_Task statement:_
Transcribe the listing verbatim. Do not carry over any pictures.
[BEGIN]
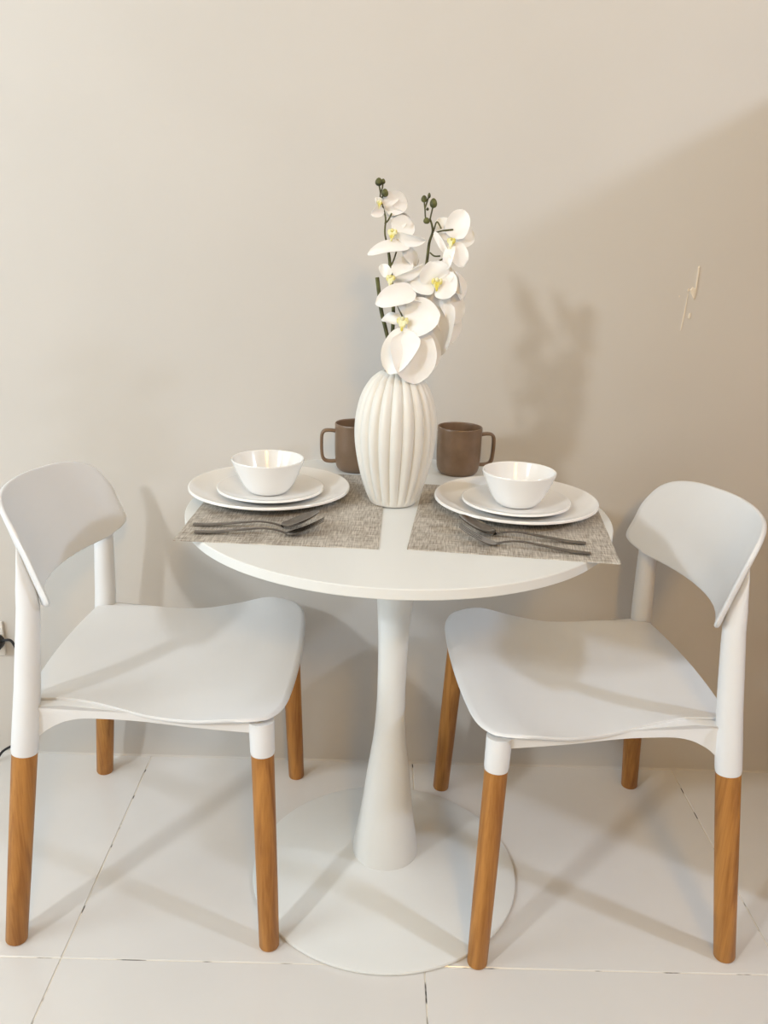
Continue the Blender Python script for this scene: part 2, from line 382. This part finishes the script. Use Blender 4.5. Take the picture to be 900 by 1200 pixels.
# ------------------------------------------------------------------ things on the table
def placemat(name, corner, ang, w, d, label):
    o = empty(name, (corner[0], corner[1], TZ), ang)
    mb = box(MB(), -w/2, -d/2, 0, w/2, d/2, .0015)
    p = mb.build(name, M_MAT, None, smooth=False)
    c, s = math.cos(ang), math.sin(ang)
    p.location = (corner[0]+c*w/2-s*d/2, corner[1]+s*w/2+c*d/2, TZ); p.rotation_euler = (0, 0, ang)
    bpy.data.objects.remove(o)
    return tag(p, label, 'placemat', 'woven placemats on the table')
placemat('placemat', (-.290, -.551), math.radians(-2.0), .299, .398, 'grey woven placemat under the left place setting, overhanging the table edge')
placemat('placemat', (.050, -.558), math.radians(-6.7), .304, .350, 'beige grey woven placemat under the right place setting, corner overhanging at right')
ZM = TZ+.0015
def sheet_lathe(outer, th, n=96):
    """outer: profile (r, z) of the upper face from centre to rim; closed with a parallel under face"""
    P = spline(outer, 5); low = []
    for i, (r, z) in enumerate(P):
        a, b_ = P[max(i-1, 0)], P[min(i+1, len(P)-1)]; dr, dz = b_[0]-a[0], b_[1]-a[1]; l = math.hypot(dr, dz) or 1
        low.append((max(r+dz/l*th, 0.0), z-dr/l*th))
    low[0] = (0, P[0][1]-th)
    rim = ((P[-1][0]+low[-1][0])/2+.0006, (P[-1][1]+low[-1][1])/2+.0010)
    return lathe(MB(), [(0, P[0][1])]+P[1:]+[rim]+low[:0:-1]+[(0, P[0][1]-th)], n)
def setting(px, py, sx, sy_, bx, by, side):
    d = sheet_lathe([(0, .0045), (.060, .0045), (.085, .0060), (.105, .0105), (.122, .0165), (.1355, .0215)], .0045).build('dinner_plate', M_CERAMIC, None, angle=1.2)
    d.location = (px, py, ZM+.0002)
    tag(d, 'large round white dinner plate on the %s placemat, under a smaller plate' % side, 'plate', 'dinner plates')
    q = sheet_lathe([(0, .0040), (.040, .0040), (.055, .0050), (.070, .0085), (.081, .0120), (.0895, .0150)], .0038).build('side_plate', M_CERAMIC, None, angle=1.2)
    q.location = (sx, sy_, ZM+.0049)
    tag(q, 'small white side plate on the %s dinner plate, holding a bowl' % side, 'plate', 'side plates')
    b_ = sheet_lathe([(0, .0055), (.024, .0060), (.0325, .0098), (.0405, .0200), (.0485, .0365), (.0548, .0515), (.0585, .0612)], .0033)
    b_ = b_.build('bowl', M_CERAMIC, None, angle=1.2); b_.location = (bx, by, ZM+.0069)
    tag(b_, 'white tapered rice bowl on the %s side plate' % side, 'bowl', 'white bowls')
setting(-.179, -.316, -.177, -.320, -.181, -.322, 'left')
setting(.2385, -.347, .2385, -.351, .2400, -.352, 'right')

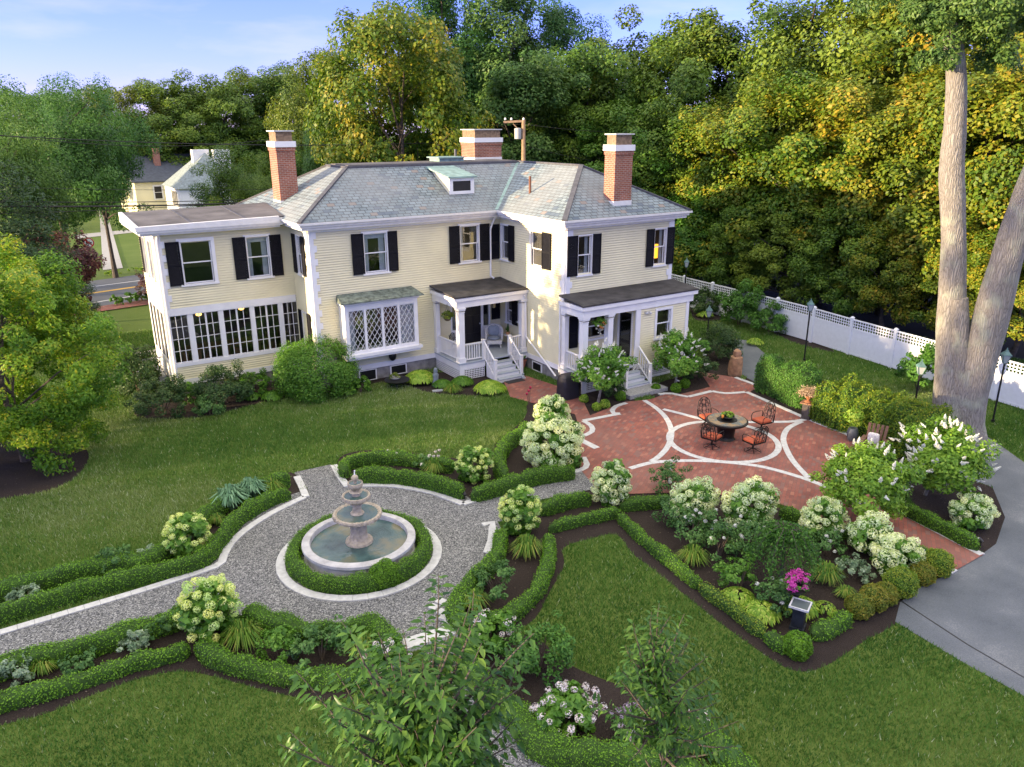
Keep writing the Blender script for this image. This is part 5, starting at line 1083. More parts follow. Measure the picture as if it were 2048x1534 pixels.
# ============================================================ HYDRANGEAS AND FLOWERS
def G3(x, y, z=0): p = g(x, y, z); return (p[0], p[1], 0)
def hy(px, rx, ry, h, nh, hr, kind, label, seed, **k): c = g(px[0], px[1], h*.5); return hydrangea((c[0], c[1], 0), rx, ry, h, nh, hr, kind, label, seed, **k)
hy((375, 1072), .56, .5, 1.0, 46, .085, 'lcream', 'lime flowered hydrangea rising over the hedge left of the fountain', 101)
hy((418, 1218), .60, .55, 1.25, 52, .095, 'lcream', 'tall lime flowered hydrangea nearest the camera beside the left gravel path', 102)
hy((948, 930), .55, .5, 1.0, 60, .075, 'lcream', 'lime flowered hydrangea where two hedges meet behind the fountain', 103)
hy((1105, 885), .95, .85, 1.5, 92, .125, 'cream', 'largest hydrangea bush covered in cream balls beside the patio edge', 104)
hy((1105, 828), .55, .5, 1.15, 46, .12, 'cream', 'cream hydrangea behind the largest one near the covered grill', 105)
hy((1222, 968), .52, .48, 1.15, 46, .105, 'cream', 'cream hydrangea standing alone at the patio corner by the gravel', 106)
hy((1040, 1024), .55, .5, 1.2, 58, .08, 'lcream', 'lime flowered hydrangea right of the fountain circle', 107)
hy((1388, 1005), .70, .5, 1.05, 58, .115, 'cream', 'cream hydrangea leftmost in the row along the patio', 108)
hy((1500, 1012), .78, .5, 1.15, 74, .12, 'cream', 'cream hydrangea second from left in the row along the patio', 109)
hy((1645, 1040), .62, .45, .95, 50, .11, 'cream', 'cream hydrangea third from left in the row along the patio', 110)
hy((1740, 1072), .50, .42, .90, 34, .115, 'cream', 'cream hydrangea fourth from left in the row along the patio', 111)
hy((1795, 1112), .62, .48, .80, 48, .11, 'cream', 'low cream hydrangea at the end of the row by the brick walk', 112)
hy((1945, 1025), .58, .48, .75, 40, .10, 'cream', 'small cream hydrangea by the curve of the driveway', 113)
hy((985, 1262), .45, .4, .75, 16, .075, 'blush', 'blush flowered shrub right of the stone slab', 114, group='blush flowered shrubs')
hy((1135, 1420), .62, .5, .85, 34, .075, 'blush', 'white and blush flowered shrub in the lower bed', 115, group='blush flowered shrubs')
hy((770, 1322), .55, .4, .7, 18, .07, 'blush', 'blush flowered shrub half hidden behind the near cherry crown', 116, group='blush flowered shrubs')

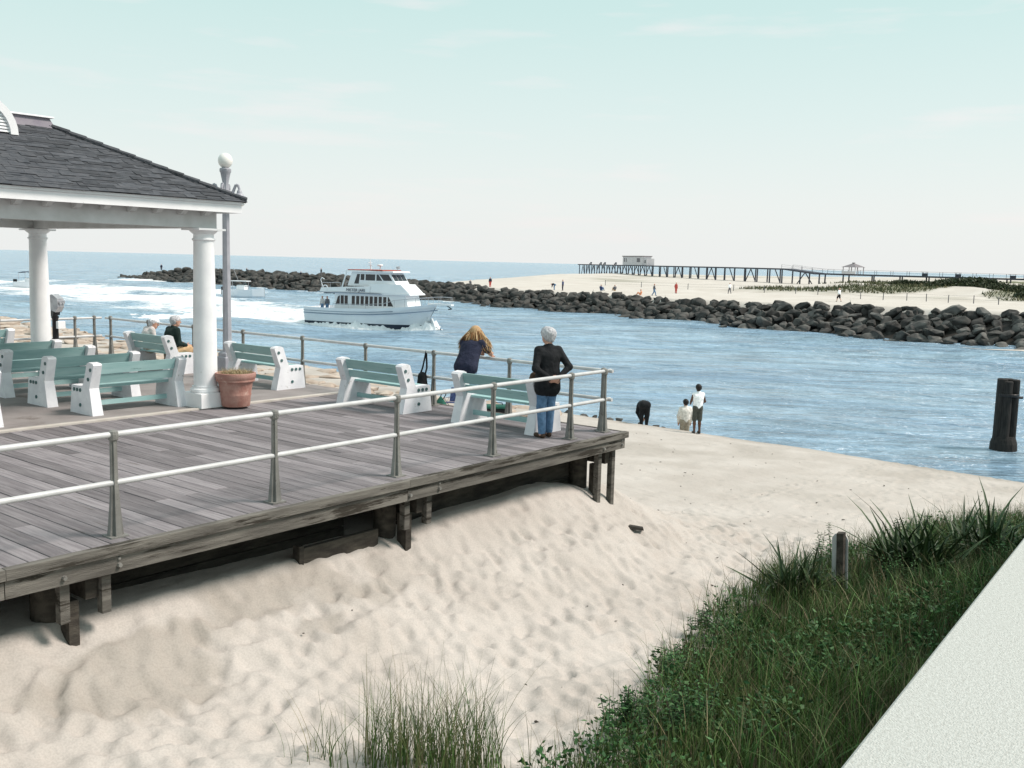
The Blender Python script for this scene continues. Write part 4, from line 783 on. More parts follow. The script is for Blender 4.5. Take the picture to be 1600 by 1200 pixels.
[END]
_Answer to the exercise:_
Continue the Blender Python script for this scene: part 2, from line 382. This part finishes the script. Use Blender 4.5. Take the picture to be 900 by 1200 pixels.
# ------------------------------------------------------------------ things on the table
def placemat(name, corner, ang, w, d, label):
    o = empty(name, (corner[0], corner[1], TZ), ang)
    mb = box(MB(), -w/2, -d/2, 0, w/2, d/2, .0015)
    p = mb.build(name, M_MAT, None, smooth=False)
    c, s = math.cos(ang), math.sin(ang)
    p.location = (corner[0]+c*w/2-s*d/2, corner[1]+s*w/2+c*d/2, TZ); p.rotation_euler = (0, 0, ang)
    bpy.data.objects.remove(o)
    return tag(p, label, 'placemat', 'woven placemats on the table')
placemat('placemat', (-.290, -.551), math.radians(-2.0), .299, .398, 'grey woven placemat under the left place setting, overhanging the table edge')
placemat('placemat', (.050, -.558), math.radians(-6.7), .304, .350, 'beige grey woven placemat under the right place setting, corner overhanging at right')
ZM = TZ+.0015
def sheet_lathe(outer, th, n=96):
    """outer: profile (r, z) of the upper face from centre to rim; closed with a parallel under face"""
    P = spline(outer, 5); low = []
    for i, (r, z) in enumerate(P):
        a, b_ = P[max(i-1, 0)], P[min(i+1, len(P)-1)]; dr, dz = b_[0]-a[0], b_[1]-a[1]; l = math.hypot(dr, dz) or 1
        low.append((max(r+dz/l*th, 0.0), z-dr/l*th))
    low[0] = (0, P[0][1]-th)
    rim = ((P[-1][0]+low[-1][0])/2+.0006, (P[-1][1]+low[-1][1])/2+.0010)
    return lathe(MB(), [(0, P[0][1])]+P[1:]+[rim]+low[:0:-1]+[(0, P[0][1]-th)], n)
def setting(px, py, sx, sy_, bx, by, side):
    d = sheet_lathe([(0, .0045), (.060, .0045), (.085, .0060), (.105, .0105), (.122, .0165), (.1355, .0215)], .0045).build('dinner_plate', M_CERAMIC, None, angle=1.2)
    d.location = (px, py, ZM+.0002)
    tag(d, 'large round white dinner plate on the %s placemat, under a smaller plate' % side, 'plate', 'dinner plates')
    q = sheet_lathe([(0, .0040), (.040, .0040), (.055, .0050), (.070, .0085), (.081, .0120), (.0895, .0150)], .0038).build('side_plate', M_CERAMIC, None, angle=1.2)
    q.location = (sx, sy_, ZM+.0049)
    tag(q, 'small white side plate on the %s dinner plate, holding a bowl' % side, 'plate', 'side plates')
    b_ = sheet_lathe([(0, .0055), (.024, .0060), (.0325, .0098), (.0405, .0200), (.0485, .0365), (.0548, .0515), (.0585, .0612)], .0033)
    b_ = b_.build('bowl', M_CERAMIC, None, angle=1.2); b_.location = (bx, by, ZM+.0069)
    tag(b_, 'white tapered rice bowl on the %s side plate' % side, 'bowl', 'white bowls')
setting(-.179, -.316, -.177, -.320, -.181, -.322, 'left')
setting(.2385, -.347, .2385, -.351, .2400, -.352, 'right')

Keep writing the Blender script for this image. This is part 5, starting at line 1083. More parts follow. Measure the picture as if it were 2048x1534 pixels.
# ============================================================ HYDRANGEAS AND FLOWERS
def G3(x, y, z=0): p = g(x, y, z); return (p[0], p[1], 0)
def hy(px, rx, ry, h, nh, hr, kind, label, seed, **k): c = g(px[0], px[1], h*.5); return hydrangea((c[0], c[1], 0), rx, ry, h, nh, hr, kind, label, seed, **k)
hy((375, 1072), .56, .5, 1.0, 46, .085, 'lcream', 'lime flowered hydrangea rising over the hedge left of the fountain', 101)
hy((418, 1218), .60, .55, 1.25, 52, .095, 'lcream', 'tall lime flowered hydrangea nearest the camera beside the left gravel path', 102)
hy((948, 930), .55, .5, 1.0, 60, .075, 'lcream', 'lime flowered hydrangea where two hedges meet behind the fountain', 103)
hy((1105, 885), .95, .85, 1.5, 92, .125, 'cream', 'largest hydrangea bush covered in cream balls beside the patio edge', 104)
hy((1105, 828), .55, .5, 1.15, 46, .12, 'cream', 'cream hydrangea behind the largest one near the covered grill', 105)
hy((1222, 968), .52, .48, 1.15, 46, .105, 'cream', 'cream hydrangea standing alone at the patio corner by the gravel', 106)
hy((1040, 1024), .55, .5, 1.2, 58, .08, 'lcream', 'lime flowered hydrangea right of the fountain circle', 107)
hy((1388, 1005), .70, .5, 1.05, 58, .115, 'cream', 'cream hydrangea leftmost in the row along the patio', 108)
hy((1500, 1012), .78, .5, 1.15, 74, .12, 'cream', 'cream hydrangea second from left in the row along the patio', 109)
hy((1645, 1040), .62, .45, .95, 50, .11, 'cream', 'cream hydrangea third from left in the row along the patio', 110)
hy((1740, 1072), .50, .42, .90, 34, .115, 'cream', 'cream hydrangea fourth from left in the row along the patio', 111)
hy((1795, 1112), .62, .48, .80, 48, .11, 'cream', 'low cream hydrangea at the end of the row by the brick walk', 112)
hy((1945, 1025), .58, .48, .75, 40, .10, 'cream', 'small cream hydrangea by the curve of the driveway', 113)
hy((985, 1262), .45, .4, .75, 16, .075, 'blush', 'blush flowered shrub right of the stone slab', 114, group='blush flowered shrubs')
hy((1135, 1420), .62, .5, .85, 34, .075, 'blush', 'white and blush flowered shrub in the lower bed', 115, group='blush flowered shrubs')
hy((770, 1322), .55, .4, .7, 18, .07, 'blush', 'blush flowered shrub half hidden behind the near cherry crown', 116, group='blush flowered shrubs')

The Blender Python script for this scene continues. Write part 4, from line 783 on. More parts follow. The script is for Blender 4.5. Take the picture to be 1600 by 1200 pixels.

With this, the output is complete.